Perlukah menasionalisasikan perusahaan asing?
            Setelah mempertimbangkan kerugian yang dihasilkan korporasi asing dibandingkan keuntungannya, banyak masyarakat berpikir mengapa bukan kita yang mengelola kekayaan alam kita sendiri? Pertanyaan ini merupakan tantangan untuk pemerintah kita. Sebab untuk mengambil alih suatu perusahaan asing seperti yang dilakukan Venezuela dan Bolivia, resiko yang akan kita hadapi antara lain:
  1. Negara akan berhadapan dengan arbitrase Internasional dengan keputusan yang jelas akan mempermasalahkan pengambilalihan atas dasar kekuasaan oleh Negara atas korporasi asing.

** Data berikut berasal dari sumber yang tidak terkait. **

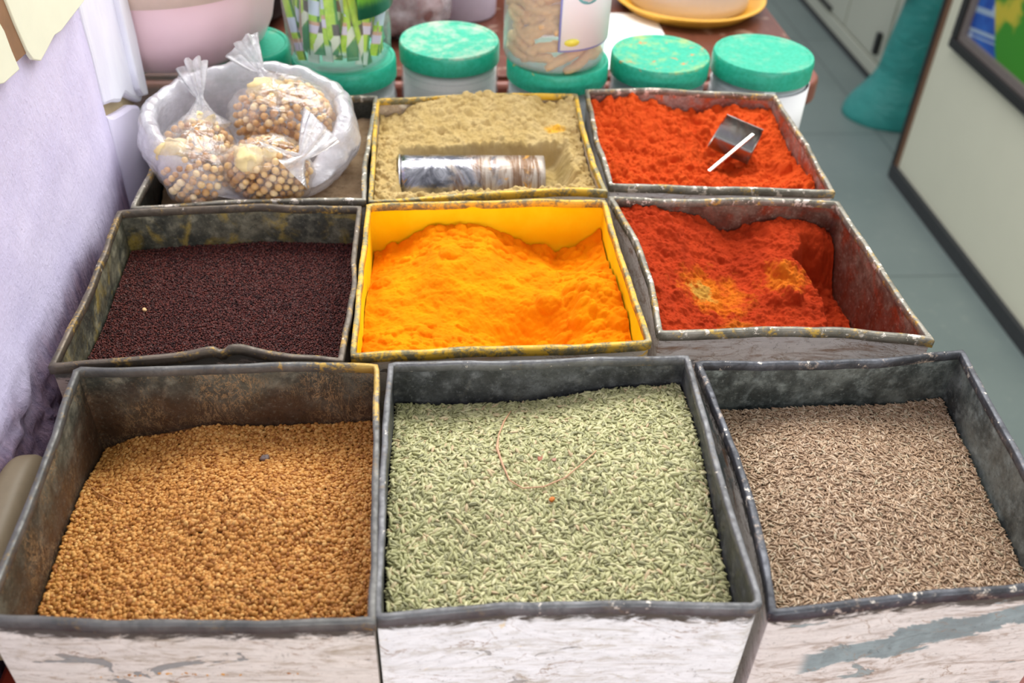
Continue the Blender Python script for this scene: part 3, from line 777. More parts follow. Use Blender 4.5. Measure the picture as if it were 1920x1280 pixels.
straw('dry_straw', [(163, 905), (180, 922), (205, 936), (232, 945)], tins['FL'], h_fenu, [.0004, .0005, .0005, .0004], lin(196, 138, 80), 'thin bent straw lying on the golden fenugreek seeds')

def speck(name, px, key, size, col, label, cat, sd):
    hf = {'FM': h_fennel, 'ML': h_must, 'FL': h_fenu}[key]; p = settle(tins[key], hf, px[0], px[1], .0008)
    v, f = superbox(p[0], p[1], p[2] + size[2] * .6, size[0], size[1], size[2], e=2.6, n=20, wob=.4, seed=sd, rot=sd * 1.3)
    tag(obj(name, v, f, plain(name + '_mat' + str(sd), col, .6), None, tuple(p)), label, cat)
SPECKS = [('husk_flake', (1015, 858), 'FM', (.0038, .0026, .0008), lin(170, 104, 76), 'reddish brown husk flake lying inside the curve of the dry stalk', 'husk', 1),
          ('husk_flake', (1037, 861), 'FM', (.0026, .0018, .0007), lin(190, 138, 118), 'small pinkish husk flake just right of the reddish brown flake', 'husk', 2),
          ('orange_seed', (1035, 937), 'FM', (.0022, .0018, .0012), lin(206, 120, 40), 'single orange seed lying on the green fennel seeds', 'seed', 3),
          ('pale_seed', (271, 582), 'ML', (.0024, .0018, .0014), lin(226, 186, 130), 'single pale seed lying on the dark mustard seeds', 'seed', 4),
          ('grit_lump', (497, 860), 'FL', (.0036, .0030, .0018), lin(120, 104, 96), 'small grey-brown lump lying on the golden fenugreek seeds', 'lump', 5)]
# ------------------------------------------------------------------ counter, floor, wall
wood = Mat('red_brown_laminate')
_n = wood.noise(6, 6, .6, wood.co((6, 1, 6)), 1.5); _n2 = wood.noise(50, 4)
wood_m = wood.fin(wood.mix(_n, lin(110, 34, 20), lin(150, 56, 34)), wood.rng(_n2, .3, .7, .25, .45), 0, None, .5)
wood2 = Mat('brown_table_top')
_n = wood2.noise(5, 6, .6, wood2.co((8, 1, 6)), 1.5)
_c = wood2.mix(_n, lin(74, 40, 30), lin(116, 66, 50)); _c = wood2.mix(wood2.rng(wood2.noise(24, 5), .55, .7, 0, .6), _c, lin(176, 150, 130))
wood2_m = wood2.fin(_c, .35, 0)
P = Parts(); P.add(box(-.3335, .50, .02, 1.30, -.185, -TIN_H)); P.add(box(-.33, .46, .06, 1.28, -.999, -.185))
cnt = obj('counter', P.v, P.f, wood_m, None, (0.08, .65, -1)); bevel(cnt, .004); cnt.data.polygons.foreach_set('use_smooth', [False] * len(cnt.data.polygons))
tag(cnt, 'red-brown laminate counter carrying the nine spice tins', 'counter')
def rounded_rect(x0, x1, y0, y1, r, n=8):
    pts = []
    for cx, cy, a0 in ((x1 - r, y1 - r, 0), (x0 + r, y1 - r, 90), (x0 + r, y0 + r, 180), (x1 - r, y0 + r, 270)):
        for i in range(n + 1):
            a = math.radians(a0 + 90 * i / n); pts.append((cx + r * math.cos(a), cy + r * math.sin(a)))
    return pts
def prism(pts, z0, z1):
    n = len(pts); v = [(x, y, z0) for x, y in pts] + [(x, y, z1) for x, y in pts]
    f = [tuple(reversed(range(n))), tuple(range(n, 2 * n))] + [(i, (i + 1) % n, n + (i + 1) % n, n + i) for i in range(n)]
    return v, f
tb = empty('table', (0.0, 1.8, -1), 'red-brown wooden table behind the jars with a rounded corner', 'table')
v, f = prism(rounded_rect(-.75, .620, 1.425, 2.60, .04), -.155, -.125)
t1 = obj('table_top', v, f, wood2_m, tb); auto_sharp(t1)
v, f = prism(rounded_rect(-.76, .634, 1.412, 2.61, .05), -.175, -.132)
t2 = obj('edge_moulding', v, f, plain('pinkish_varnished_edge', lin(128, 74, 60), .4), tb); auto_sharp(t2); bevel(t2, .008, 3)
for x in (-.68, .56):
    for y in (1.48, 2.52):
        v, f = box(x - .025, x + .025, y - .025, y + .025, -1, -.17); obj('leg', v, f, wood2_m, tb, smooth=False)

fm = Mat('grey_green_stone_floor')
br = fm.n('ShaderNodeTexBrick'); br.offset = 0.0; br.inputs['Scale'].default_value = 1.0
br.inputs['Brick Width'].default_value = 0.9; br.inputs['Row Height'].default_value = 0.86; br.inputs['Mortar Size'].default_value = 0.004; br.inputs['Mortar Smooth'].default_value = .4
mpn = fm.n('ShaderNodeMapping'); fm.put(mpn.inputs['Vector'], fm.co()); mpn.inputs['Location'].default_value = (0.25, -.36, 0); fm.put(br.inputs['Vector'], mpn.outputs[0])
n1 = fm.noise(3, 6, .6); n2 = fm.noise(30, 5, .6)
cc = fm.mix(n1, lin(104, 118, 116), lin(134, 146, 142)); cc = fm.mix(fm.rng(n2, .55, .8, 0, .5), cc, lin(150, 158, 150))
fm.put(br.inputs['Color1'], cc); fm.put(br.inputs['Color2'], fm.mix(.35, cc, lin(120, 132, 132))); fm.put(br.inputs['Mortar'], lin(96, 106, 104))
fm_m = fm.fin(br.outputs['Color'], .42, 0)
v, f = box(-2.5, 4.0, -2.0, 7.0, -1.1, -1.0)
struct(obj('floor', v, f, fm_m, None, smooth=False))

# left wall: grid with plaster unevenness, crumpled towards its foot
wl = Mat('lavender_plaster')
a = wl.noise(9, 6, .6); b_ = wl.noise(70, 5, .7, wl.co((1, 1.6, .5))); c_ = wl.noise(220, 4, .7)
col = wl.mix(wl.rng(a, .3, .7), lin(208, 200, 230), lin(222, 214, 240))
col = wl.mix(wl.rng(c_, .66, .74, 0, .6), col, lin(120, 108, 130))
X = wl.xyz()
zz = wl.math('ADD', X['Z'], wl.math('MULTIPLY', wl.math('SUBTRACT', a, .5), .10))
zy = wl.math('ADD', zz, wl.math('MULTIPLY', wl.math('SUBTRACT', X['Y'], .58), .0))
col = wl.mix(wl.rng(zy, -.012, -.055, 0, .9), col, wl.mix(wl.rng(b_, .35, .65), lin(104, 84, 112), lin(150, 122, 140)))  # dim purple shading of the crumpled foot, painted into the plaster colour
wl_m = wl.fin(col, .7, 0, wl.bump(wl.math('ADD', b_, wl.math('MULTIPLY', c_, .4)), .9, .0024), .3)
NY, NZ = 170, 150
yy = np.linspace(-.4, .938, NY); zz_ = np.linspace(-1.0, 1.3, NZ)
zz_ = np.sign(zz_) * np.abs(zz_) ** 1.5 / (1.3 ** .5)
zz_ = np.interp(np.linspace(0, 1, NZ), [0, .15, .85, 1], [-1, -.25, .35, 1.3])
YY, ZZ = np.meshgrid(yy, zz_, indexing='ij')
am = sstep(.02, -.10, ZZ) * sstep(-.40, -.2, ZZ) * sstep(.75, .60, YY)
disp = fbm(YY * 14, ZZ * 18, 5, 3) * .0016 + am * (np.abs(fbm(YY * 30 + ZZ * 30, ZZ * 62 - YY * 30, 8, 4)) * .022 + .012 * np.abs(fbm(YY * 9, ZZ * 12, 9, 2)) - .004)
VV = np.stack([-.3405 + disp - 0.004 * sstep(.90, .93, YY), YY, ZZ], -1).reshape(-1, 3)
FF = grid_faces(NY, NZ)
P = Parts(); P.add((VV, [tuple(q) for q in FF])); P.add(box(-.80, -.348, -.4, .938, -1, 1.3))
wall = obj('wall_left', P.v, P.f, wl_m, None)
struct(wall)
wp = Mat('white_painted_board')
q = wp.noise(30, 5, .6, wp.co((1, 1, .3))); 
wp_m = wp.fin(wp.mix(wp.rng(q, .3, .7), lin(226, 224, 240), lin(238, 238, 248)), .45, 0, wp.bump(q, .3, .001))
def slab(poly_yz, x0, x1):
    n = len(poly_yz); v = [(x0, y, z) for y, z in poly_yz] + [(x1, y, z) for y, z in poly_yz]
    f = [tuple(range(n)), tuple(reversed(range(n, 2 * n)))] + [((i + 1) % n, i, n + i, n + (i + 1) % n) for i in range(n)]
    return v, f
# white boxed-in edge beyond the plaster, with a broken gap
edge_y = [(1.060, 1.2), (1.064, .30), (1.060, .16), (1.066, .08), (1.062, .008), (1.052, .006), (1.040, .014), (1.022, .026), (1.006, .038), (.986, .037), (.965, .047), (.938, .056), (.938, 1.2)]
v, f = slab(edge_y, -.3425, -.40); o = obj('trim_1', v, f, wp_m, None, smooth=False); bevel(o, .004, 2); struct(o)
v, f = slab([(1.030, 1.2), (1.036, .03), (1.048, .016), (1.064, .010), (1.068, .08), (1.062, .2), (1.066, 1.2)], -.336, -.345); o = obj('trim_2', v, f, wp_m, None, smooth=False); bevel(o, .0025, 2); struct(o)
low = [(.938, .045), (.955, .036), (.985, .027), (1.02, .018), (1.045, .006), (1.052, -.02), (1.060, -.06), (1.058, -.3), (1.06, -1), (.938, -1)]
lowm = plain('lavender_white_plaster', lin(222, 216, 238), .7, 0, .06, 30, bump=.4)
v, f = slab(low, -.3435, -.40); o = obj('trim_3', v, f, lowm, None, smooth=False); bevel(o, .004, 2); struct(o)
v, f = box(-.80, -.352, .938, 1.052, -1, 1.2); struct(obj('trim_4', v, f, plain('bare_tan_render', lin(176, 158, 122), .9, 0, .2, 60, bump=.5), None, smooth=False))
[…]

  2. Perekonomian juga akan terkena dampak turunan dari nasional sepihak tersebut mulai dari embargo, sanksi ekonomi, daftar hitam tempat investasi bahkan hingga serangan  militer.
  3. Negara harus bisa menyiapkan SDM yang kompeten serta teknologi-teknologi yang mutakhir untuk mengelola sumber daya tersebut.

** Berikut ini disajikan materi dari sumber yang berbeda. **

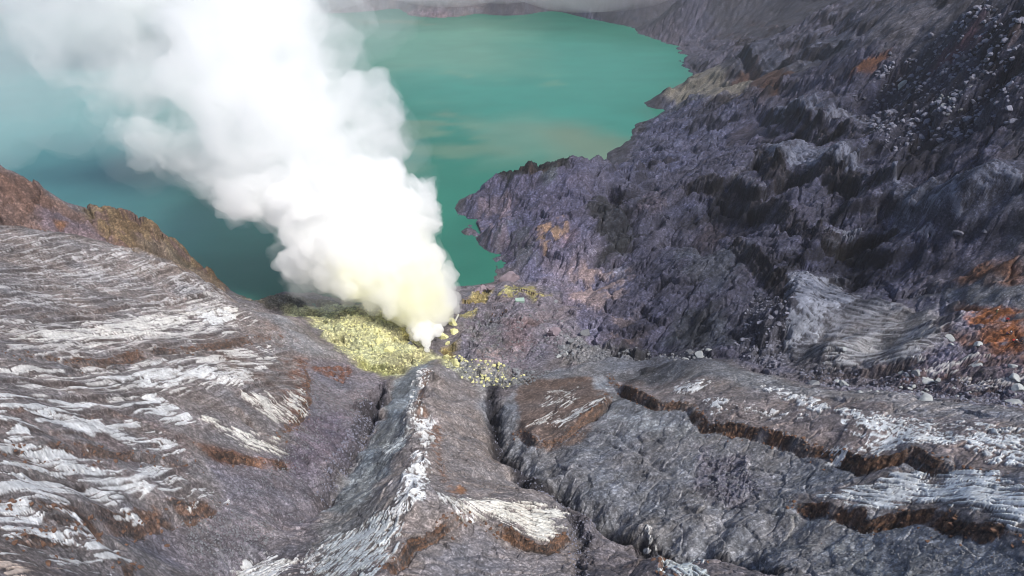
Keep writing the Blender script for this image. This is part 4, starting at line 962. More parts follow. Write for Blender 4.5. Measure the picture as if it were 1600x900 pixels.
# single boulders one can point at
SINGLE = [
 (1410, 135, 26, 'pale', 'largest grey boulder in the talus, round and pale on the dark scree', {}),
 (706, 506, 19, 'sulf', 'large yellowish boulder touching the right edge of the smoke', {}),
 (709, 518, 16, 'sulf', 'rounded yellowish boulder just below the big one beside the smoke', {}),
 (691, 528, 18, 'sulf', 'lumpy yellow green boulder right of the smoke base', {}),
 (700, 537, 10, 'sulf', 'small yellow boulder at the foot of the lumpy one beside the vent', {}),
 (712, 566, 22, 'sulf', 'flat topped pale yellow block below the vent', {'flat': .8}),
 (697, 558, 13, 'sulf', 'small yellowish boulder left of the flat topped block', {}),
 (588, 520, 14, 'sulf', 'bright yellow boulder on the sulphur bank', {}),
 (606, 546, 15, 'sulf', 'long yellowish boulder low on the sulphur bank', {}),
 (592, 533, 12, 'sulf', 'yellowish boulder in the middle of the sulphur bank', {}),
 (571, 511, 11, 'sulf', 'small pale boulder high on the sulphur bank', {}),
 (616, 525, 9, 'sulf', 'small yellow boulder close to the left edge of the smoke', {}),
 (641, 535, 10, 'grey', 'dark grey boulder at the lip of the vent left of the smoke', {}),
 (794, 440, 40, 'pink', 'pinkish rock standing at the water edge behind the yellow stained hummock', {'flat': .8, 'wide': 1.0}),
 (752, 454, 32, 'pink', 'yellow stained pink rock on the shore right of the smoke', {'flat': .75}),
 (768, 452, 18, 'pink', 'small pinkish rock between the two larger shore rocks', {'flat': .6}),
 (868, 470, 11, 'grey', 'lone grey boulder at the right edge of the hummock', {}),
 (866, 524, 26, 'pink', 'large pale pinkish boulder at the lower right of the hummock', {}),
 (915, 520, 20, 'grey', 'greenish grey boulder in the dark gap right of the hummock', {}),
 (893, 535, 13, 'grey', 'square grey boulder at the head of the rock pile by the mound', {}),
 (881, 550, 17, 'pale', 'pale boulder at the left end of the rock pile behind the mound', {}),
 (873, 557, 12, 'pale', 'pale boulder in front of the left rock pile', {}),
 (977, 552, 14, 'pale', 'white boulder on the crest line of the mound, left of its rounded twin', {}),
 (985, 555, 12, 'pale', 'rounded white boulder on the crest line of the mound', {}),
 (1096, 552, 22, 'pale', 'large pale boulder in the pile at the top of the mound', {}),
 (1080, 547, 14, 'grey', 'grey boulder at the back of the pile at the top of the mound', {}),
 (1072, 557, 13, 'pale', 'pale boulder at the front of the pile at the top of the mound', {}),
 (1107, 548, 12, 'pale', 'pale boulder at the right end of the pile at the top of the mound', {}),
 (1272, 601, 22, 'grey', 'grey green boulder at the left end of the gully behind the mound', {}),
 (1318, 603, 20, 'pale', 'pale boulder alone in the gully behind the mound', {}),
 (1345, 614, 12, 'pale', 'small white boulder where the gully meets the mound', {}),
 (1410, 577, 13, 'pale', 'top boulder of the pale pile in the gully', {}),
 (1430, 587, 19, 'pale', 'tall pale boulder in the middle of the pale pile in the gully', {'flat': 1.2}),
 (1418, 588, 12, 'pale', 'white boulder tucked left of the tall one in the gully', {}),
 (1450, 592, 24, 'pale', 'broad grey white boulder right of the tall one in the gully', {}),
 (1465, 598, 19, 'pale', 'white wedge shaped boulder at the right end of the pale pile', {}),
 (1427, 604, 12, 'pale', 'pale boulder below the tall one in the gully', {}),
 (1444, 624, 34, 'pale', 'big pale boulder sunk in the crest of the mound', {'flat': .7}),
 (1530, 572, 20, 'pale', 'white boulder leaning below the layered ledge, left of the dark overhang', {}),
 (1530, 541, 17, 'pale', 'white boulder on the brown slope below the seated hikers', {}),
 (1488, 525, 18, 'pale', 'pale boulder at the right end of the striped bench', {}),
 (1490, 534, 11, 'pale', 'flat white stone beneath the pale boulder of the striped bench', {'flat': .6}),
 (1584, 572, 16, 'pale', 'pale grey boulder against the brown ledge near the frame edge', {}),
 (1585, 592, 20, 'pale', 'white boulder under the brown ledge near the frame edge', {}),
 (1592, 610, 26, 'pale', 'large pale boulder behind the right end of the mound', {}),
 (1580, 632, 36, 'pale', 'broad pink white boulder on the crest at the right end of the mound', {'flat': .6}),
 (1318, 549, 12, 'pale', 'small pinkish white stone alone on the striped bench', {}),
 (1498, 361, 16, 'slate', 'pale boulder on the dark slope above the rusty hollow', {}),
 (1540, 356, 9, 'slate', 'small boulder right of the pale one above the rusty hollow', {}),
 (1374, 205, 14, 'pale', 'pale boulder at the lower left edge of the talus', {}),
 (1452, 58, 14, 'slate', 'pale boulder high on the talus left of the red streak', {}),
 (1512, 45, 14, 'slate', 'boulder in the red dust near the top of the talus', {}),
 (1533, 68, 14, 'slate', 'boulder right of the red streak near the top of the talus', {}),
 (1497, 185, 20, 'pale', 'large grey boulder low in the talus', {}),
 (1461, 187, 20, 'slate', 'grey block low in the talus beside the large one', {}),
 (1390, 88, 9, 'slate', 'boulder at the top left corner of the talus', {}),
 (812, 472, 15, 'sulf', None, {}),
]
for px, py, s, k, lb, kw in SINGLE:
    if lb: boulder(px, py, s, k, lb, **kw)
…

Sebenarnya pernyataan nomor tiga sudah kita atasi melihat perguruan-perguruan tinggi yang tiap tahunnya mencetak cendikiawan-cendikiawan yang kompeten di bidangnya masing-masing. Namun kurangnya apresiasi dari Negara, menyebabkan para cendikiwan tersebut lebih memilih menjadi buruh di perusahaan asing dibandingkan menjadi bos di perusahaan nasional. Alasannya sedaerhana, upah yang didapat tiap bulannya lebih bulannya lebih besar dibanding  yang bekerja di perusahaan nasional.

Yang harus kita lakukan
            Untuk mengatasi kesengsaraan bangsa kita, kita lakuakn dulu dari diri kita sendiri yaitu membuang sifat matelialistis. Sifat ini merupakan sifat yang mendasari masalah-masalah kita dewasa ini. Salah satunya korupsi, kolusi, dan nepotisme (KKN) yang seolah sudah mendarah daging pada bangsa kita. Jika sifat itu sudah kita hilangkan, maka tidak akan ada lagi kontrak kerja sama atau paket perundang-undangan yang melegalkan pihak asing menjarah kekayaan kita dan mengorbankan kesejahteraan rakyat Indonesia hanya untuk memperkaya diri sendiri. Selain itu akan terciptanya cendikiawan-cendikiawan qualified yang mau mengabdi pada bangsa dan Negara tanpa pamrih. Hingga suatu saat nanti tercipta Negara Indonesia yang sejahtera dan mandiri dengan dapat mengelola kekayaan alamnya sendiri.